Friday, March 28, 2008

Hike up your boobs career advice

The Brazen Careerist does it again: suggesting that we take career lessons from Eliot Spitzer's call girl, Ashely Dupre. I have a love/hate relationship with the Brazen Careerist: some of her advice is just plain common sense and some of her wise pearls are barely fit for swine. Usually, this is when she veers into life coaching, as opposed to career coaching, and suggests that we get a bra with better support instead of a strong support network.

Yes, this young boobalicious girl made lots of money--possibly lying about her family life, sleeping with men and posting some songs on her MySpace page, like an American Idol wannabee--but should we take career lessons from a naive young person who appears to have "pillowy" as her only career skill? (If she did a version of If I only had a brain, I swear I would download it). And we are supposed to take a page from the book of someone who her mother described in the NYT as: "...a very bright girl who can handle someone like the governor...But she also is a 22-year-old, not a 32-year-old or a 42-year-old, and she obviously got involved in something much larger than her.” I admire the very bright part, but not the swept away, chewed up and spit out part.
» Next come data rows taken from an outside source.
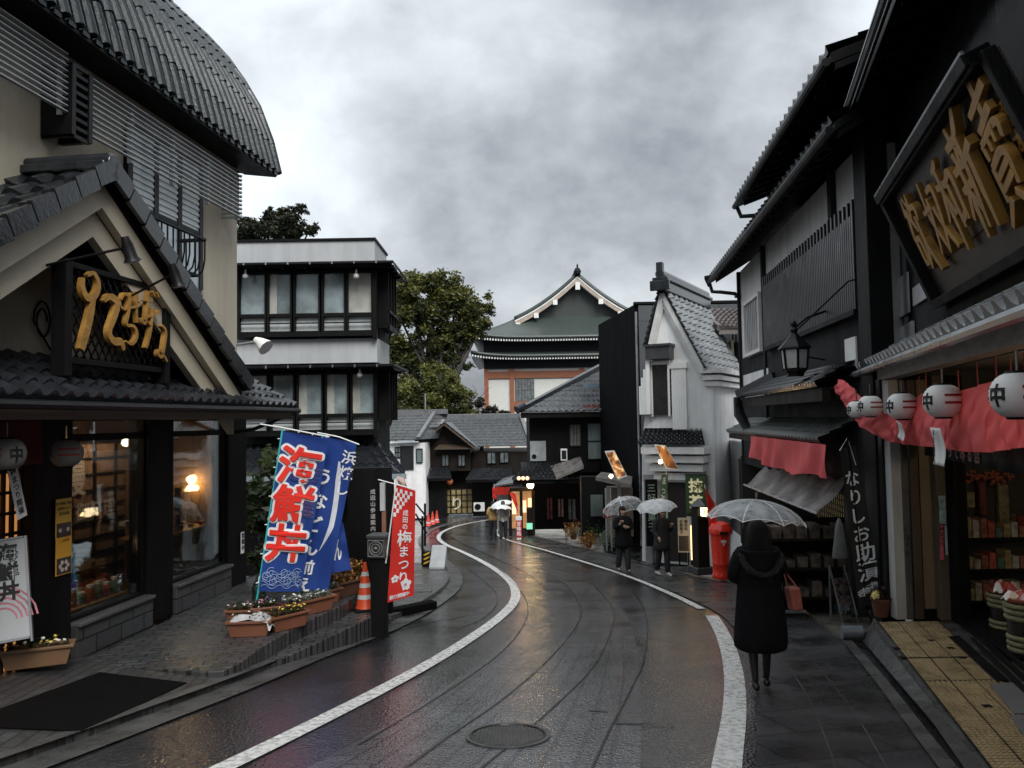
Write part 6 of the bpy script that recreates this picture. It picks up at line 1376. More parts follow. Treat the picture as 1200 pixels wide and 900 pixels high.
planter(tz(318, 729)+Vector((.02, .16, 0)), radians(20), .62, .22, .19, ['violet', 'white', 'pink'], 'terracotta trough of violet and white pansies at the banner foot', 3, 10, leaves=600)
planter(tz(335, 737)+Vector((0, .05, 0)), radians(50), .5, .2, .19, ['yellow'], 'terracotta trough of yellow pansies on the terrace edge', 4, 16)
planter(tz(358, 721)+Vector((0, .1, 0)), radians(52), .75, .22, .2, ['white'], 'long trough overflowing with frosty white leaves', 5, 40, leaf=leafmat('silver_leaf', (.22, .24, .21)), leaves=900)
planter(tz(376, 712)+Vector((-.1, .15, 0)), radians(52), .7, .24, .2, ['white', 'violet'], 'trough with silvery plants between white and amber ones', 6, 20, leaf=leafmat('silver_leaf2', (.12, .14, .12)), leaves=800)
planter(tz(402, 701)+Vector((-.1, .15, 0)), radians(55), .85, .3, .22, ['amber'], 'big trough of dry amber grass beside the traffic cone', 7, 30, mat=M('brown_trough', (.10, .05, .03), .45), hgt=.3, leaf=PET['amber'], leaves=1100, lsz=.035)
pm = on_lsw(33, 790); planter(pm+Vector((0, .15, .04)), radians(24), .62, .2, .2, ['white', 'yellow'], 'brown trough with white pansies below the standing menu board', 9, 9, mat=M('tan_trough', (.16, .09, .045), .5), leaves=260, group='flower troughs on the left pavement')
# round glass bottle of water by the banner foot
p = tz(304, 716); t = MB(); t.lathe([(.09, 0), (.1, .05), (.1, .25), (.06, .33), (.035, .36), (.035, .42)], (p.x-.12, p.y+.35, ZT), 16); tag(t.build('bottle', glass('green_bottle', (.5, .62, .5), .15), smooth='all'), 'greenish clear plastic bottle standing behind the front troughs', 'bottle')

# blue banners
m_blue = cloth('blue_banner_cloth', (.011, .048, .25), .75, .2, var=.12); m_outl = M('banner_white', (.72, .73, .74), .7, var=.05); m_bred = M('banner_red', (.72, .022, .010), .7, var=.06)
m_teal_p = M('teal_pole', (.05, .42, .42), .4)
Yb = tz(298, 722).y
Bp = [at(298, 716, Yb), at(331, 503, Yb)]; Bp[0].z = ZT+.1
t = thing('nobori_banner', Bp[0], 0, 'blue banner with huge red white outlined writing on teal pole', 'banner', 'blue banners on the terrace'); Lb = lambda px, py, dy=0.: at(px, py, Yb+dy)-Bp[0]
mb = MB(); mb.tube([(0, 0, -.1), Bp[1]-Bp[0]], .013, 8); mb.build('pole', m_teal_p, t, smooth=True)
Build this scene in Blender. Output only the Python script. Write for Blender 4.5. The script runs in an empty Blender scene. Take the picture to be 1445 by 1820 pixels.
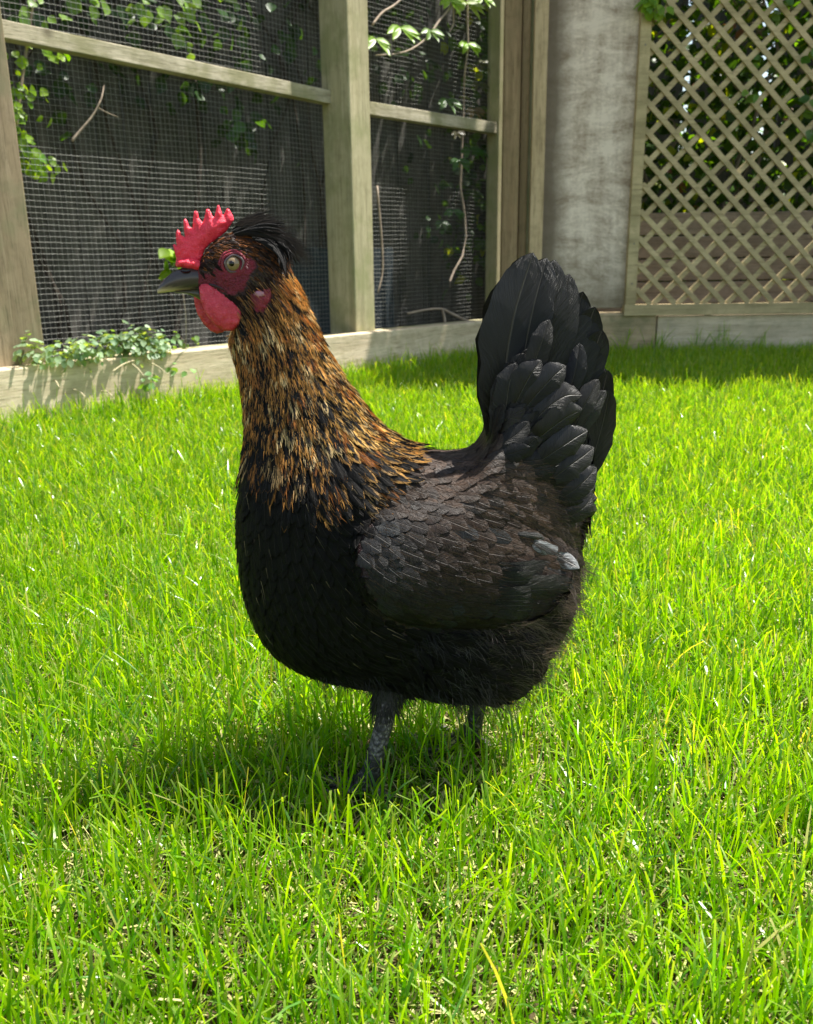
import bpy, bmesh, math, random
import numpy as np
from mathutils import Vector, Matrix, geometry, noise
from mathutils.bvhtree import BVHTree
random.seed(7); RNG = np.random.default_rng(7)
S = bpy.context.scene
COL = S.collection
R = math.radians

# ------------------------------------------------------------------ camera
W, H = 1445.0, 1820.0
FPX, PITCH, ROLL, CAMH = 1550.0, R(16.3), R(0.8), 0.42
cam = bpy.data.cameras.new('camera'); camo = bpy.data.objects.new('camera', cam); COL.objects.link(camo)
cam.sensor_fit = 'HORIZONTAL'; cam.sensor_width = 36.0; cam.lens = 36.0 * FPX / W
cam.clip_start = 0.01; cam.clip_end = 200
Mcam = Matrix.Translation((0, 0, CAMH)) @ Matrix.Rotation(R(90) - PITCH, 4, 'X') @ Matrix.Rotation(-ROLL, 4, 'Z')
camo.matrix_world = Mcam
cam.dof.use_dof = True; cam.dof.focus_distance = 0.665; cam.dof.aperture_fstop = cam.lens / 1.9
S.camera = camo
S.render.resolution_x, S.render.resolution_y = 813, 1024
# ------------------------------------------------------------------ light
SUN = Vector((0.42, 0.16, 1.0)).normalized()
w = bpy.data.worlds.new('World'); S.world = w; w.use_nodes = True
nt = w.node_tree; nt.nodes.clear()
sky = nt.nodes.new('ShaderNodeTexSky'); sky.sky_type = 'NISHITA'; sky.sun_disc = False
sky.sun_elevation = math.asin(SUN.z); sky.sun_rotation = math.atan2(SUN.x, SUN.y)
bg = nt.nodes.new('ShaderNodeBackground'); bg.inputs[1].default_value = 0.12
wo = nt.nodes.new('ShaderNodeOutputWorld')
tint = nt.nodes.new('ShaderNodeMix'); tint.data_type = 'RGBA'; tint.blend_type = 'MULTIPLY'; tint.inputs[0].default_value = 1.0; tint.inputs[7].default_value = (1.0, 0.90, 0.74, 1)   # warm tint on the sky light, in place of white balance
nt.links.new(sky.outputs[0], tint.inputs[6]); nt.links.new(tint.outputs[2], bg.inputs[0]); nt.links.new(bg.outputs[0], wo.inputs[0])
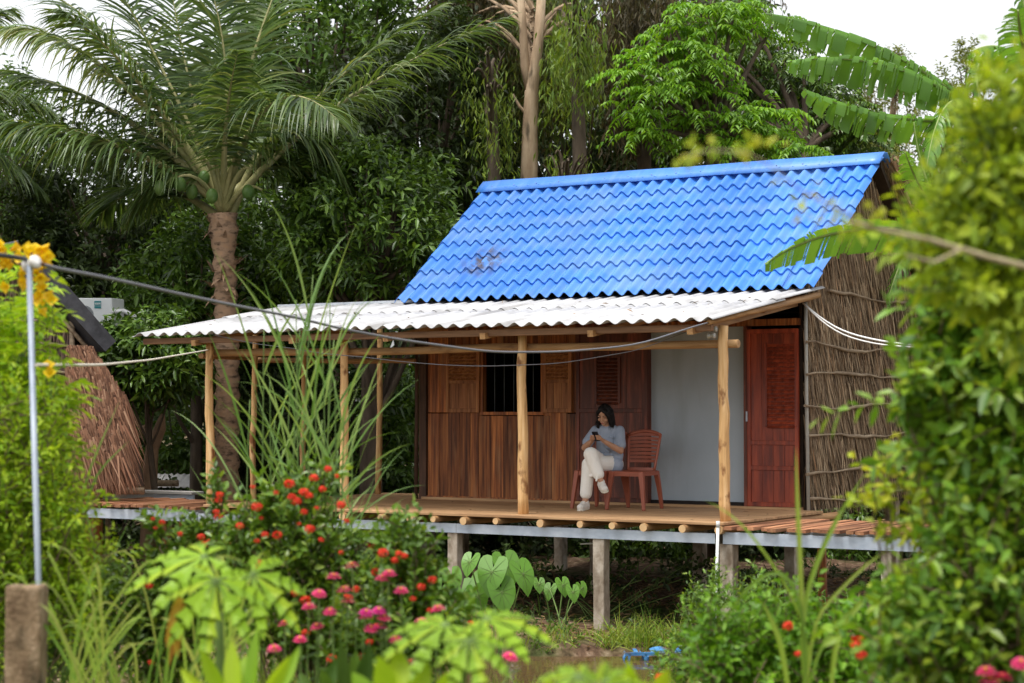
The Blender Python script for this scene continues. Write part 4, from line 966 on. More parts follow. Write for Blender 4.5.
G['grass']=leafmat('grass_blades',[(.08,.20,.02),(.14,.29,.03),(.22,.38,.05),(.27,.36,.08),(.06,.15,.02)],.4)
G['reed']=leafmat('reed_blades',[(.09,.22,.06),(.15,.32,.09),(.26,.44,.16),(.07,.19,.05)],.4)
G['taro']=leafmat('taro_leaf',[(.05,.19,.02),(.075,.25,.03),(.10,.27,.03)],.35,.4,.5)
G['banana']=leafmat('banana_leaf',[(.07,.20,.03),(.10,.27,.04),(.13,.32,.05)],.4,.35,.5)
G['dry']=leafmat('dry_leaves',[(.20,.12,.06),(.33,.21,.11),(.13,.075,.04),(.42,.30,.17)],.2,.7,.2)
G['yellow']=leafmat('yellow_petals',[(.88,.58,.01),(.92,.66,.02),(.85,.50,.01)],.35,.5,.3,(1,1,.6))
G['red']=leafmat('red_petals',[(.75,.045,.02),(.85,.08,.03),(.62,.03,.02)],.3,.5,.3,(1,.8,.7))
G['pink']=leafmat('pink_petals',[(.80,.06,.20),(.88,.10,.28),(.70,.04,.16)],.3,.5,.3,(1,.8,.8))
G['magenta']=leafmat('magenta_petals',[(.70,.04,.30),(.80,.07,.36)],.3,.5,.3,(1,.8,.9))
G['stem']=surf('green_stem',(.08,.14,.03),(.16,.24,.06),.6,(9,9,3))
G['twig']=surf('brown_twig',(.08,.05,.03),(.2,.14,.085),.8,(9,9,3))
G['bark']=surf('tan_tree_bark',(.22,.15,.09),(.56,.43,.29),.85,(5,5,1.2),8,1.,(14,14,3),c3=(.38,.27,.17),streak2=((.12,.09,.055),(6,6,1.5),.55,.66))
G['barkd']=surf('dark_tree_bark',(.04,.03,.02),(.16,.12,.085),.9,(5,5,1.5),7,.6,(14,14,3))
def base(px,d,dz=0.):
    p=ground(px,d);return p
def tree(label,px,d,ctr_y,rw,rh,mat,n=40,cr=.55,tw=14,k=9,L=.13,W=.05,seed=0,group=None,name='broadleaf_tree',bark='barkd',fn=leaf6,droop=.3,trunk_r=.14,rd=None,cat='tree',top=None,upb=.25,low=None,cpx=None,fillz=.0):
    """crown centre at row ctr_y, half width rw / half height rh in pixels"""
    g=np.random.RandomState(seed);b=base(px,d);c=at(cpx if cpx is not None else px,ctr_y,d=d)
    rw=rw*d/F;rh=rh*d/F;rd=rd or min(rw,2.2)
    t=thing(name,label,cat,b,group)
    u=rdir(g,n,0.);rr=g.uniform(.35,1,n)**.55
    Cc=c+(RT*(u[:,0]*rw*rr)[:,None]+FH*(u[:,1]*rd*rr)[:,None]+UP*(u[:,2]*rh*rr)[:,None])
    Cc[:,2]=np.maximum(Cc[:,2],b[2]+.15)
    s=MB();tt=c-UP*rh*.55
    if tt[2]<b[2]+.3: tt=b+UP*.3
    tp=curve(b-UP*.2,(b+tt)/2+RT*g.uniform(-.2,.2),tt,7);s.tube(tp,np.linspace(trunk_r,trunk_r*.6,7),8)
    for i in range(n):
        if i%2 and n>26:continue
        a=tp[-1] if g.rand()<.6 else tp[g.randint(3,7)]
        m_=(a+Cc[i])/2-UP*.12*np.linalg.norm(Cc[i]-a)+g.normal(size=3)*.1
        s.tube(curve(a,m_,Cc[i],5),np.linspace(trunk_r*.34,.01,5),5,cap=False)
    s.obj('trunk',G[bark],t)
    s=MB();cs_=cr*g.uniform(.6,1.25,n)
    S0=np.repeat(Cc,tw,0);rs=np.repeat(cs_,tw)
    D=nrm(rdir(g,n*tw,upb)+np.repeat(nrm(Cc-c),tw,0)*.5)
    S0=S0+D*(rs*g.uniform(0,.35,n*tw))[:,None]
    twig_leaves(g,s,S0,D,rs*g.uniform(.55,1.,n*tw),k,L,W,0,droop=droop,fn=fn)
    s.obj('crown',G[mat],t);return t
def weeping(label,px,d,y0,y1,w,mat,n=260,seed=0,trunk=True,sl=(.7,1.8),group=None,tr=.22,L=.16,W=.022,trunkpts=None,back=0.):
    g=np.random.RandomState(seed);b=base(px,d);t=thing('weeping_tree',label,'tree',b,group)
    wm=w*d/F;zt,zb=hz(y0,d),hz(y1,d)
    s=MB();top=b*[1,1,0]+UP*(zt-.3)
    tk=trunkpts or [(0,0),(0,.6)]
    if trunkpts:
        for pts,rad in trunkpts:
            s.tube([at(x,y,d=d) if y is not None else b-UP*.2 for x,y in pts],rad,10)
    else: s.tube(curve(b-UP*.2,b+UP*zt*.5+RT*.2,top,8),np.linspace(tr,tr*.4,8),9)
    # boughs
    nb=26;O=[]
    for i in range(nb):
        z=zb+(zt-zb)*g.uniform(.35,1);a0=b*[1,1,0]+UP*(z-g.uniform(.3,1.2))+FH*back*.1;e=b*[1,1,0]+RT*g.uniform(-1,1)*wm+FH*(g.uniform(-1.6,1.6)+back*.8)+UP*z
        c=curve(a0,(a0+e)/2+UP*.5,e,6);s.tube(c,np.linspace(.05,.012,6),5,cap=False);O.append(c)
    s.obj('trunk',G['bark'] if trunkpts else G['barkd'],t)
    s=MB();O=np.array(O)
    # clumps of hanging strands
    i=g.randint(0,nb,n);j=g.uniform(1.5,5,n);j0=j.astype(int).clip(0,4);P=O[i,j0]*(1-(j-j0))[:,None]+O[i,np.minimum(j0+1,5)]*(j-j0)[:,None]+g.normal(size=(n,3))*[.18,.18,.15]
    ln=g.uniform(*sl,n);kk=26
    tt=(np.arange(kk)+.5)/kk
    out=nrm(g.normal(size=(n,3))*[1,1,.0])*g.uniform(.05,.4,(n,1))
    Q=P[:,None]+out[:,None]*np.sqrt(tt)[None,:,None]*ln[:,None,None]*.6-UP*(tt[None,:,None]*ln[:,None,None])
    Q=Q+g.normal(size=Q.shape)*(.10 if mat=='weepfresh' else .045)+FH*back
    D=nrm(g.normal(size=Q.shape)*[.45,.45,.25]-UP*.9);N=nrm(g.normal(size=Q.shape)-FH*.5)
    m_=n*kk;leaf4(s,Q.reshape(-1,3),D.reshape(-1,3),N.reshape(-1,3),L*g.uniform(.6,1.2,m_),W*g.uniform(.7,1.3,m_),0,.1)
    for q in range(0,n,2): s.tube([Q[q,0],Q[q,kk//2],Q[q,-1]],.004,3,cap=False)
    s.obj('crown',G[mat],t);return t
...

Since Ms Dupre is probably the only one who will come out, money-wise, better than she was when she started, perhaps we could take advice from her. That is, if our lives were all about money.

Wednesday, March 26, 2008

Who's Your City?

Relocation may be one of your work search options, but where should you live? Richard Florida, author of Rise of the Creative Class, has just written a new book, Who's Your City?. According to reviews (because my own copy is still in the mail) certain cities facilitate certain lifestyles and careers. On his website for the book, there is a cool little tool called Place Finder that you can use to find out if you should stay where you are or move to the new city (or four) that you can play with on the scale and answer different questions about. Obviously, if you have lived in a certain city you can make better guesses about the cultural life or your ability to "be yourself" and natural beauty may mean nothing to you since library stacks are the only fauna librarians need.

Tuesday, March 25, 2008

Row together


Have you ever been a member of a team that failed to complete a project or finish the task? Could you describe why the team failed to meet its goals and what you would do differently in the future?

Yes, you can use a classroom experience for this question but do you really want to confess that you failed cataloging in the middle of your interview for a metadata librarian position?

Begin by explaining a bit about what the project was and the goals for the project. Who was the audience? Was there a deadline? Did you have a budget? The criteria for the project will help you explain the failure: what broke down?

Projects usually fail for either time or money reasons, and with both, a larger failure. Once you have explained the project and decided why it failed, explain the situation but it should sound as though lightning struck, or take responsibility for a minor complication. People blow this question by:
  • Suggesting that co-worker incompetence led to the failure. You don't look like a team player, nor do you look smart enough to tell people to stop rowing on the same side at the same time.
  • You were WAY, WAY over-budget. Math much? Sometimes, costs are really outside of our control, but managers have to trim the fat on items. Why did your project need two demonstration laptops instead of one, especially if only one presenter traveled?
  • Your project is still not finished and it's REALLY late. A project is not a failure until it is done and you can measure the results. There are few projects that are never-ending (How to Deal with Resource Challenges in a Library), or cyclical (How to Use RefWorks) or finite (Instructions on How to Use the Catalog). What type of project are you describing and is it really done?
  • No one used it. Some projects fail because they aren't used (you thought it was a great idea, but...) and you can't find this out without promotion or evaluation. Failures in promotion are good examples about what you learned about increasing your user base, a concern at every type of library or for every type of librarian.
Remember those rules above and explain how the problem--just one is fine, don't sound like the sky fell--was resolved, or explain, hypothetically, how this experience changed your ideas about project management.